ASHESH CHAMPANERIA, Plaintiff, v. THE BRACHFELD LAW GROUP, PC, Defendant.


MEMORANDUM AND ORDER

Defendant The Brachfeld Law Group, PC seeks to set aside a default judgment entered against it in this case alleging unlawful debt collection. The Court has considered the parties' filings, the applicable law, and, in particular, the evidence Plaintiff Ashesh Champaneria submitted showing that Brachfeld was aware of the pending motion to default, and DENIES Brachfeld's motion.

I. BACKGROUND

On March 20, 2012, Champaneria filed suit against Brachfeld, a law firm specializing in debt collection services, for alleged violations of the federal Fair Debt Collection Act and the Texas Debt Collection Act. The complaint alleges misrepresentations Brachfeld made after being contacted by Champaneria's counsel. Specifically, Champaneria claims Brachfeld attempted to collect a debt by falsely telling his counsel that (i) Citi, his original creditor, would delete his account if the debt were paid to Brachfeld, and (ii) that credit reporting agencies would delete the account from his credit history if he disputed the account with them. See Docket Entry No. 1 at ¶¶ 28-32. Champaneria also claims that Brachfeld failed to provide him with the notice of validation of debts required by 15 U.S.C. § 1692g. See id. at ¶ 1.
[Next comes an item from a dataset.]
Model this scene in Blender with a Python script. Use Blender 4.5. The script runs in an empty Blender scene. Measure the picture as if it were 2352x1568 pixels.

Although Brachfeld was properly served, it did not answer Champaneria's complaint or make any other appearance. Champaneria moved for an entry of default and a default judgment on June 1, 2012. The Court held a telephone conference on the motion for default on June 18, 2012, but Brachfeld failed to appear. On June 28, 2012, the Clerk of the Court entered an entry of default, and the Court entered a default judgment against Brachfeld in the amount of $14,429.00.

With his default judgment in hand, Champaneria obtained a writ of execution, and, on September 6, 2012, the U.S. Marshalls Service served the writ on Brachfeld's Houston Office. Later that day, Brachfeld made its first appearance in this case by filing a motion to set aside the entry of default and the default judgment.

Although Brachfeld's motion is entitled "Defendant's Motion to Set Aside Default Judgment," it requests only that the Court "set aside the entry of default." Docket Entry No. 14 at 1, 5. The Court interprets Brachfeld's motion to be a request to set aside both the entry of default and the default judgment itself.

II. LEGAL STANDARD

Because the Court has already entered a default judgment, it must determine whether that judgment should be set aside. Federal Rule of Civil Procedure 55(c) states that district courts may set aside default judgments "under Rule 60(b)." Fed. R. Civ. P. 55(c). In ruling on a Rule 60(b) motion, the Court must consider seven factors:

The Fifth Circuit has not yet ruled whether, in the wake of the 2007 restyling of Rule 55(c), Rule 60(b) motions should continue to be evaluated under the "good cause" standard applicable to Rule 55(c) motions to set aside entries of default. See In re Marinez, 589 F.3d 772, 777 (5th Cir. 2009) (declining to address the issue). The best reading of restyled Rule 55(c)'s plain language is that the good cause standard is inapplicable to Rule 60(b) motions. See Safdar v. AFW, Inc., 279 F.R.D. 426, 430-31 (S.D. Tex. 2012) (holding the 2007 restyling made clear that the good cause standard is not applied to Rule 60(b) motions). Nonetheless, the Court notes that the outcome in this case would be the same even if it did apply the good cause standard because the good cause factors largely overlap with the factors considered in analyzing a Rule 60(b)(1) motion. See Rogers v. Hartford Life and Accident Ins. Co., 167 F.3d 933, 938-39 (5th Cir. 1999).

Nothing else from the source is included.